Scene script records:
• • •
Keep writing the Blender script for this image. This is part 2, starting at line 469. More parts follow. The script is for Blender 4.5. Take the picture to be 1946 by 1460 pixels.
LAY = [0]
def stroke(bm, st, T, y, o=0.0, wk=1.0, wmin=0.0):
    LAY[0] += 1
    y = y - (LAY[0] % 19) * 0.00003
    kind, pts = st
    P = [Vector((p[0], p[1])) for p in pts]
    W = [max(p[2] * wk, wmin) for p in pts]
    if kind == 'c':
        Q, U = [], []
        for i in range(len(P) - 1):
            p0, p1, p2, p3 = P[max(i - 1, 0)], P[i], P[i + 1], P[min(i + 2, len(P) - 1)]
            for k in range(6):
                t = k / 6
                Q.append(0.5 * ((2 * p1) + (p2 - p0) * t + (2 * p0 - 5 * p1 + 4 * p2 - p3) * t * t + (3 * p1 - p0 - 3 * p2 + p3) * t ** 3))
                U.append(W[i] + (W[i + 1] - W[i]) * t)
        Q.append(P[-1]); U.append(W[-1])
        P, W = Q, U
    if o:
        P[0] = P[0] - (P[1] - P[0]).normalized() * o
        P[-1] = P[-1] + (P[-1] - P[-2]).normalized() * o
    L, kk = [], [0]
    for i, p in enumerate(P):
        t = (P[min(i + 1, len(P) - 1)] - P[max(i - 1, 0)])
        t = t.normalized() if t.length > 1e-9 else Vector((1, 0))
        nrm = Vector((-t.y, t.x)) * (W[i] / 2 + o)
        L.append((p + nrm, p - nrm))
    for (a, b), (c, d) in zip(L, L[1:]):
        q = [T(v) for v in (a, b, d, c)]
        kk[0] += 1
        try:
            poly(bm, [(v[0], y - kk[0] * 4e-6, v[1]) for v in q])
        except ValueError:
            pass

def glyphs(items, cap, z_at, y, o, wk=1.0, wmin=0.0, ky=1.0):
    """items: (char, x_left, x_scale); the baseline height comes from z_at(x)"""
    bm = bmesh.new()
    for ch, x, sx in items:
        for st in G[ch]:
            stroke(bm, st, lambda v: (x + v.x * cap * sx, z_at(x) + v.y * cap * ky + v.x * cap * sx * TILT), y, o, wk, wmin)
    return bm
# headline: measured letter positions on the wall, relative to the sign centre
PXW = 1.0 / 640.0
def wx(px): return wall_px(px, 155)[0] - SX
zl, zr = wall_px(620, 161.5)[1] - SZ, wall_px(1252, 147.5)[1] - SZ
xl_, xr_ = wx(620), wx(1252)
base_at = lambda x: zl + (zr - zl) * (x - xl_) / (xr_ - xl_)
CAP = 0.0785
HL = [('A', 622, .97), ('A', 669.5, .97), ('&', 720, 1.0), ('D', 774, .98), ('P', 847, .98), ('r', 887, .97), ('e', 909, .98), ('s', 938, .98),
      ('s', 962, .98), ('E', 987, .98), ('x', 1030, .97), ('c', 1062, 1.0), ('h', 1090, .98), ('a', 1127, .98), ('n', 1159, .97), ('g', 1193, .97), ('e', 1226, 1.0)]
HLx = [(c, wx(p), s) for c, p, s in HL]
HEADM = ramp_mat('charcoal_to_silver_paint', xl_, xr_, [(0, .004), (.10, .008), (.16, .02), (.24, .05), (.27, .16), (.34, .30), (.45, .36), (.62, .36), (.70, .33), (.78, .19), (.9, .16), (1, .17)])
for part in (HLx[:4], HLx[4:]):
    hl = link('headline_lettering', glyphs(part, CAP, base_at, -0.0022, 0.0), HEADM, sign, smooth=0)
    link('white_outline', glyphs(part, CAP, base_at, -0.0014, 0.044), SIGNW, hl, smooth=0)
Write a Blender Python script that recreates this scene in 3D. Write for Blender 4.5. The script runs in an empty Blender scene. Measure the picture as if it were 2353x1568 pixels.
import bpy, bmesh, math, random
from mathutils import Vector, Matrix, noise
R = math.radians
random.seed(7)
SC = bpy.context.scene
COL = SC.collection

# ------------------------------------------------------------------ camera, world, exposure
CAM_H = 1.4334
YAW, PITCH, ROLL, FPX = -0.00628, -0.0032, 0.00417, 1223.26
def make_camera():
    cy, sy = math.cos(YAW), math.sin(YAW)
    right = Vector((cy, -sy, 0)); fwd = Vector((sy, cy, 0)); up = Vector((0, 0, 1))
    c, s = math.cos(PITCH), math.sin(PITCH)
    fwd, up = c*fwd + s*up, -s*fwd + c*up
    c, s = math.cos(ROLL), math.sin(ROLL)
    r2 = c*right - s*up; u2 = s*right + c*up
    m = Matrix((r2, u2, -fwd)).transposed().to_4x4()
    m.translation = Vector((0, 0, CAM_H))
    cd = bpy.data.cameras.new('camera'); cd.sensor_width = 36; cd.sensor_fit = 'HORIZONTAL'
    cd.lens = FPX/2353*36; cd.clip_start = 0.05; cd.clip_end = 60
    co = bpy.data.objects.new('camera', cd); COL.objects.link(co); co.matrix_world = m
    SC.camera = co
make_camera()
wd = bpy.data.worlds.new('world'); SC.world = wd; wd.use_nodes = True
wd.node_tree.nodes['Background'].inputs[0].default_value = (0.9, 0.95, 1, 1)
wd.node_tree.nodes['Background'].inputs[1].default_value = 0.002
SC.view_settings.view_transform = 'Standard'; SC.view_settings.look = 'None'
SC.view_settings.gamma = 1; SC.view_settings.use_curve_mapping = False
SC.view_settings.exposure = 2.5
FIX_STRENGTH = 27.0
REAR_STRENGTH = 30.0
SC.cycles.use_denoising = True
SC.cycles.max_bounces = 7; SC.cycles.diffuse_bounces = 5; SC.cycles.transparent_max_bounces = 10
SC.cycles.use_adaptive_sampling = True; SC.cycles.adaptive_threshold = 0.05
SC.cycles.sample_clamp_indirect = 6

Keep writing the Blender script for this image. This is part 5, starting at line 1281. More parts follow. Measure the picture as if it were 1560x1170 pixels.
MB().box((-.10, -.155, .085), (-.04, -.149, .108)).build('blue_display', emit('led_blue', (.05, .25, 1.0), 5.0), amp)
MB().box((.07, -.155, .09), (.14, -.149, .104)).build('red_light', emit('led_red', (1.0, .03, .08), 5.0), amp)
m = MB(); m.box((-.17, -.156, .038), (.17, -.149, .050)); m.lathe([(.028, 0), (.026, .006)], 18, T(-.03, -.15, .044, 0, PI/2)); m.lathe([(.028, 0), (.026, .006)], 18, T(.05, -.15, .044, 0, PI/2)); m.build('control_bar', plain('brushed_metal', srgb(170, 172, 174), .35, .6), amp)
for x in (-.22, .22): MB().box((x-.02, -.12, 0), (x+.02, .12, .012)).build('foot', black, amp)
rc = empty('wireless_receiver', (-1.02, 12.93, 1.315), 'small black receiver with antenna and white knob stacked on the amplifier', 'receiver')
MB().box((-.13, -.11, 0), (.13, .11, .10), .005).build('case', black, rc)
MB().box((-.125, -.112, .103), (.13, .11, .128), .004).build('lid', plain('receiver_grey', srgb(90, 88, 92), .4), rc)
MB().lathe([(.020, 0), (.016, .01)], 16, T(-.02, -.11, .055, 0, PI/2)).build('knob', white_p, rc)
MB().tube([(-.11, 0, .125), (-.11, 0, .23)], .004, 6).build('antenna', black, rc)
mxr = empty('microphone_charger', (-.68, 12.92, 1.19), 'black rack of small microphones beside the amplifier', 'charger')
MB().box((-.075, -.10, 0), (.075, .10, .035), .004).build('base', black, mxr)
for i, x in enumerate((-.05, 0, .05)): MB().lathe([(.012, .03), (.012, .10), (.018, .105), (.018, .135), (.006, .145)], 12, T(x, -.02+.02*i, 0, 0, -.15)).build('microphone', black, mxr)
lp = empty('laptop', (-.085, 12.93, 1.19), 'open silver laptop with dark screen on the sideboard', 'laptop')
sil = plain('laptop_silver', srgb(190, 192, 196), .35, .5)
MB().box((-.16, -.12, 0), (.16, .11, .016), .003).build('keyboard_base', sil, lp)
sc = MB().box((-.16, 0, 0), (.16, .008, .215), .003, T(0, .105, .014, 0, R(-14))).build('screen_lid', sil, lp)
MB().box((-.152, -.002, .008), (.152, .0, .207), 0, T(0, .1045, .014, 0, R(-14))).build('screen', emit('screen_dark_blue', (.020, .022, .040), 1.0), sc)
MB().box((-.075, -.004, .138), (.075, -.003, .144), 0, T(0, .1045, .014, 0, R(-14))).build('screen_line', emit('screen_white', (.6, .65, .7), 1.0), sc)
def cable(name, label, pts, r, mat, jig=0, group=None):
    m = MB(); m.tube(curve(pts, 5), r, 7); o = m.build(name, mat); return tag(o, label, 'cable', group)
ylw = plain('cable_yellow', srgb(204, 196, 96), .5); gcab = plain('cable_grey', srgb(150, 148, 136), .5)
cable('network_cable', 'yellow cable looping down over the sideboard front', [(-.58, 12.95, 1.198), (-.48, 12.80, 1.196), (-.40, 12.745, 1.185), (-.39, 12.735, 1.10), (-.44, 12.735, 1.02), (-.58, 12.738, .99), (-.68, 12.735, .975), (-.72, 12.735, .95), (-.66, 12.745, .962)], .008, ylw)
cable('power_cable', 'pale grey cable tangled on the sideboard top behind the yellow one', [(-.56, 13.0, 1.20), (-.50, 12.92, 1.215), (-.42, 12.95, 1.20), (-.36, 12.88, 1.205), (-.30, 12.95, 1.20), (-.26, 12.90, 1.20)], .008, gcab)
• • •
Problem to work on:
Keep only those lines of the records that hold "follow", and return them.

Answer for the task:
Keep writing the Blender script for this image. This is part 2, starting at line 469. More parts follow. The script is for Blender 4.5. Take the picture to be 1946 by 1460 pixels.
Keep writing the Blender script for this image. This is part 5, starting at line 1281. More parts follow. Measure the picture as if it were 1560x1170 pixels.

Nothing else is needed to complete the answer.